Every election rubs this. Punjab and Uttrakhand elections that have cast aside
the ruling Congress and later Uttar Pradesh elections which would bring similar
results prove this. The United Progressive Alliance seems to have learnt
nothing and forgotten everything.
The government
has for long known that there is a frightful crisis in agriculture and the rural
India has cried hoarse for some lasting solution. Even the government’s own
economic surveys admit as do the ministers and their supreme leader Mrs. Sonia
Gandhi. She did shed some precious tears over the death of
farmers and Manmohan Singh even paid a visit to Vidharbha where hundreds of
farmers have committed suicides and continue to do so even now . In March alone
eight cotton growing farmers had ended their valuable lives. And, yet despite
tall talk there is nothing on the ground to show any substantial public spending
in farm sector. This budget does not break with neo-liberalism. Rather just
dolls it up. Here the mainstream media; the newspapers and the 24 hour
television channels, making fast buck as advertisements revenue from the large
companies shed tears only for the cash rich fat corporate sector. Look at the
editorials, slants in news coverage and the inspired stories, all placate the
rich and the famous.
In 2004, this
government took a noteworthy step and setup a National Commission on Farmers to
look deeply at the grim situation. It is hard to find even one
of its many vital proposals addressed in this budget. There is no Price
Stabilisation Fund as suggested by the Commission. No debt relief and forget the
loan waiver. Nothing on price control except steel and cement. Commodity
speculation goes nearly unchecked. If Punjab had got something besides price
stability, Congress might have rolled back to power despite the bad image in the
urban areas where it was just routed.
Do not expect to
see any reduction in the input costs. Corruption and racketeering on that
front is untouched. It seems the government is in complicity with the agencies
that produce or sell inputs.
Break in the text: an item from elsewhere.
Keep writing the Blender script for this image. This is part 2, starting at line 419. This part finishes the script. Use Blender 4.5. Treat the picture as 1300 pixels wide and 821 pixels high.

The so called `huge' boost for rural credit does
not touch the high interest rates, which are a major source of trouble.
Everybody knows well that small and marginal farmers have got nothing from its
earlier `expansion' of credit. Any banker can tell the fate of the poor farmers.
No incentives for food crops in crisis regions of the country. As cotton growers
in India commit suicides, cotton from America which is sustained by heavy
subsidies of billions of dollars continues to be dumped here. These devastate
prices here and elsewhere too. U.S. raw cotton exports to India had
tripled now to more than a million bales from 2001. Why can not the
government increase duty on these imports which remains at 10 per cent. If this
is a pro-farmer budget, it's scary to think of what an anti-farmer one would
appear like.
Some of
the higher allocations in the budget are negative when adjusted for inflation.
The increase spending on the government's much touted employment programme is up
by 7 per cent only. This only means stagnation given inflation levels of nearly
the same pr cent. To begin with, it was given Rs.11, 300 crore when it needed
much more. And that was for 200 districts. Now it is to be "expanded"
to 330 districts. But the outlay goes up by just Rs.700 crore. The number of
districts covered goes up 40 per cent and the money goes up six per cent. Wonderful.
Reports from many districts suggest the tardy implementation of this programme.
Same way the increase in outlays on food subsidies, at 6.2 per cent, means
little in real terms.
After the Prime
Minister's Independence Day Speech in 2006, we all had expected something
different. That was a rare occasion. Manmohan Singh spoke clearly of the state
of farmers. Even rarer for an I-Day speech, he chose Vidharbha for special
mention. And he evidently recognized a major crisis was on in rural India. Not a
trace of that sentiment can be found in the game of numbers of this budget.
The `huge' hike
in outlays for health still does not bring even the modest 2-3 per cent of GDP
level promised in 2004. View educations outlays as share of GDP and you see how
far behind we still are. Only solace is primary education there. In the end,
though, it's not just about sector to sector funding. It's the whole direction.
And in that very little has changed. India is still on a course that is damaging
and dangerous to the poor. This was our India Shining for the NDA and is
now India Rising and India Poised.
The price
rise, among other things, was and is a major issue. But the government's
response is at most levels tokenism. No a lesson has been learnt by this
government from the past. Like others before it, it imagines it will make some
course corrections just before the polls and hoodwink the voters to favour it.
It has forgotten the reasons for its victory in 2004. It possibly does not want
to make out just how dreadful the crisis in the countryside is.
We are now at
that mid-way mark where, historically, the Congress perks up the Bhartiya Janata
Party that has been gasping for breath after 2004 and regains its oxygen. Punjab
and Uttrakhand are stark reminders. Yet, in the present major political
groupings, there is hardly any hope for the farmers.